Brief.
Of the lines in these entries, how many contain the string "pixels"? Give the number and nothing else.

________________________

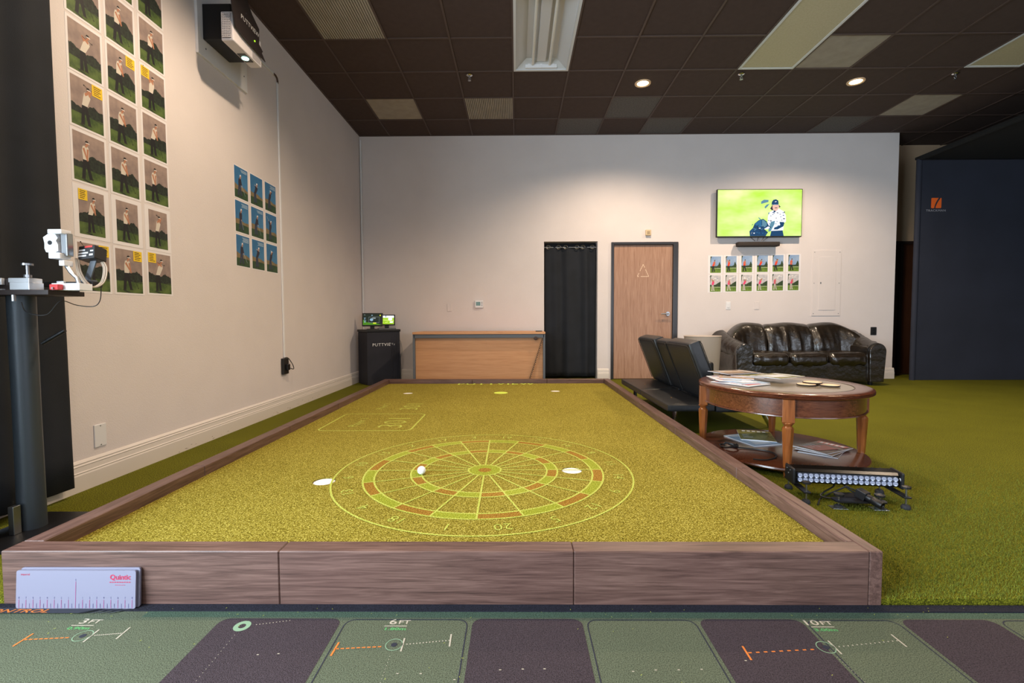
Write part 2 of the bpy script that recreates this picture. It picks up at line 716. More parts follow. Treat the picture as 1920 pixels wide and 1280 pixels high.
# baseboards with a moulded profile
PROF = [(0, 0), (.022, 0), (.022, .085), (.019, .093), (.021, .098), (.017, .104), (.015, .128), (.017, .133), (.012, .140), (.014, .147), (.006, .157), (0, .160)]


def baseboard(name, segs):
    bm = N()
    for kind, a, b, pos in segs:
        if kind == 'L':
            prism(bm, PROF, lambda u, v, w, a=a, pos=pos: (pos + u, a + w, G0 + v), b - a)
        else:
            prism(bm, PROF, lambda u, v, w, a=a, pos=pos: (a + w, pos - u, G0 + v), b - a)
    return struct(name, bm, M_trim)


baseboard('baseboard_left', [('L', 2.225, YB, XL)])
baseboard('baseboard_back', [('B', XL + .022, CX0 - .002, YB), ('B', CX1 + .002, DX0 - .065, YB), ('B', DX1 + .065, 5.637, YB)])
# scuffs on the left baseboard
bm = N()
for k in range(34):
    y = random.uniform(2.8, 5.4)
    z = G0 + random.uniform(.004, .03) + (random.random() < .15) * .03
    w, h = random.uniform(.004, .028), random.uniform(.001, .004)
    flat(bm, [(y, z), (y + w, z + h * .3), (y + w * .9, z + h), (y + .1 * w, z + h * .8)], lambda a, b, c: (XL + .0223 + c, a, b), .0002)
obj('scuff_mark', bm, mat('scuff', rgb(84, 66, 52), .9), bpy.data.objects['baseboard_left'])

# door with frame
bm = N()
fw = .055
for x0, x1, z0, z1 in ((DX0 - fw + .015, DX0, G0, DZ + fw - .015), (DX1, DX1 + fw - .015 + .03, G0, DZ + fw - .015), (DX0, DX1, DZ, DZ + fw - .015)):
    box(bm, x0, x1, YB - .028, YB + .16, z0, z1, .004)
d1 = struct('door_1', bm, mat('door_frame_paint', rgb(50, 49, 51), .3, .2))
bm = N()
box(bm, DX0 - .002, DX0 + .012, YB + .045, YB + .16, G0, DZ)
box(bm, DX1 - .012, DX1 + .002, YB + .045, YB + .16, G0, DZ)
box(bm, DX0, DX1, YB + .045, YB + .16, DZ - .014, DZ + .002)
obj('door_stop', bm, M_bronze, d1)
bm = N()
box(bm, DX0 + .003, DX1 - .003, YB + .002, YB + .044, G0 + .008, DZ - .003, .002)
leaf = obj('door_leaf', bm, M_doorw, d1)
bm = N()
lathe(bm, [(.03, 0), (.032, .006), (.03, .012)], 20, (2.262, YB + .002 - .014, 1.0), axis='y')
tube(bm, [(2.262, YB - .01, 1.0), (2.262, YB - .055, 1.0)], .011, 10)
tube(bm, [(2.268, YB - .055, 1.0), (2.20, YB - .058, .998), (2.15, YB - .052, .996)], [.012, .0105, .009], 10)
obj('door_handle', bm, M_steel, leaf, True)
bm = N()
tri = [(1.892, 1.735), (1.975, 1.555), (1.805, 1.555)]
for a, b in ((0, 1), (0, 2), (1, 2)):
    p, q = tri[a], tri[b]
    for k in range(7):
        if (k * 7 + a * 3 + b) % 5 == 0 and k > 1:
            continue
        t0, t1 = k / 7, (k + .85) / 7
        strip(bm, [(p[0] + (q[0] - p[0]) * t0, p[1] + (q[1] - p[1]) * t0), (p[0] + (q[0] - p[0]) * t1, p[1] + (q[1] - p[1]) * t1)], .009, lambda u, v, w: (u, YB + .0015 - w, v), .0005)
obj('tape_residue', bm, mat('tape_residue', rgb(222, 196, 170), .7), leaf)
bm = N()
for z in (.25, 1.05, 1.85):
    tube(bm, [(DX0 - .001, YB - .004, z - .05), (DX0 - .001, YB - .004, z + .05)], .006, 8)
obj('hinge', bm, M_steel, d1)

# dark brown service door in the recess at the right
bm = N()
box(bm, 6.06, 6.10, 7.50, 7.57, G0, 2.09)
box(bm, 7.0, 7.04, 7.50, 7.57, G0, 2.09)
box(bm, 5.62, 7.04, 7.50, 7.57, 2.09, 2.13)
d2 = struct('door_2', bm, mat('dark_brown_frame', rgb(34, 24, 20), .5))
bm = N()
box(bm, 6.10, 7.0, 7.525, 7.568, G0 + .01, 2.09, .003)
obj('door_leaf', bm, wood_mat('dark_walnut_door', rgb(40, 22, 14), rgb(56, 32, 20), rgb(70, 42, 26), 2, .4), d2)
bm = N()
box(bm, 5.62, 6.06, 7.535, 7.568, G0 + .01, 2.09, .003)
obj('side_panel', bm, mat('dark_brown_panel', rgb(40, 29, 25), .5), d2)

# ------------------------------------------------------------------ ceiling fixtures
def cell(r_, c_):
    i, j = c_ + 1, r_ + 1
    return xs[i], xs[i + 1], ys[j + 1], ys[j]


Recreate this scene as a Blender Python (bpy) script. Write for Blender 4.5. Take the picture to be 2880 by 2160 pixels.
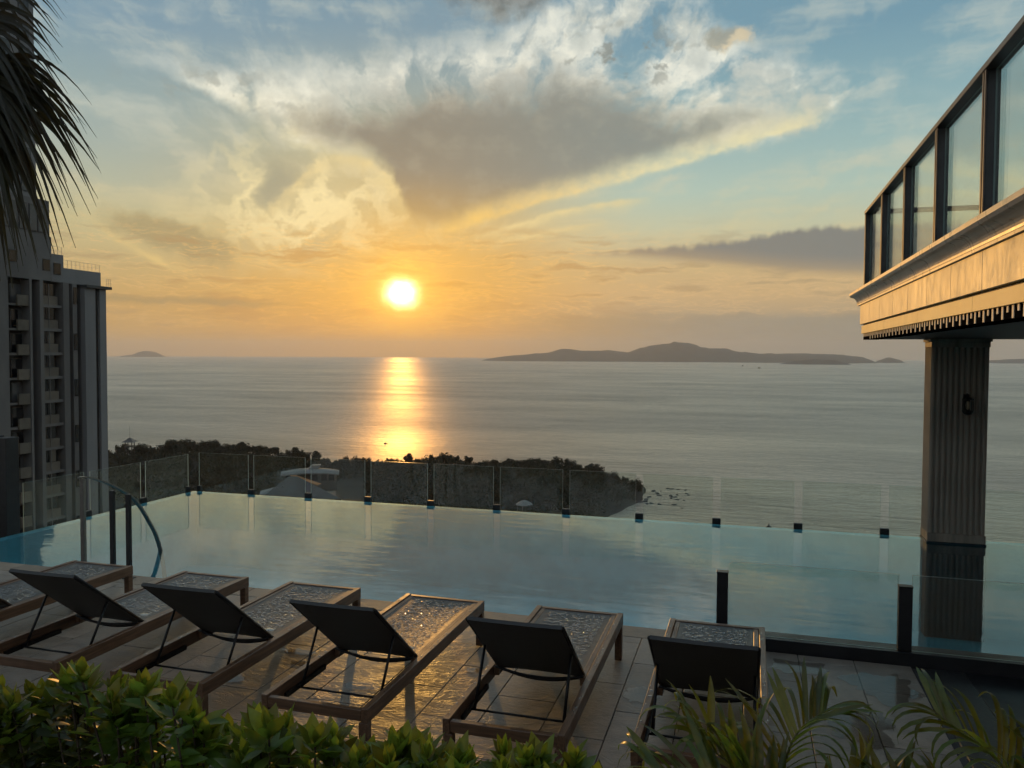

________________________

Answer to this task.
2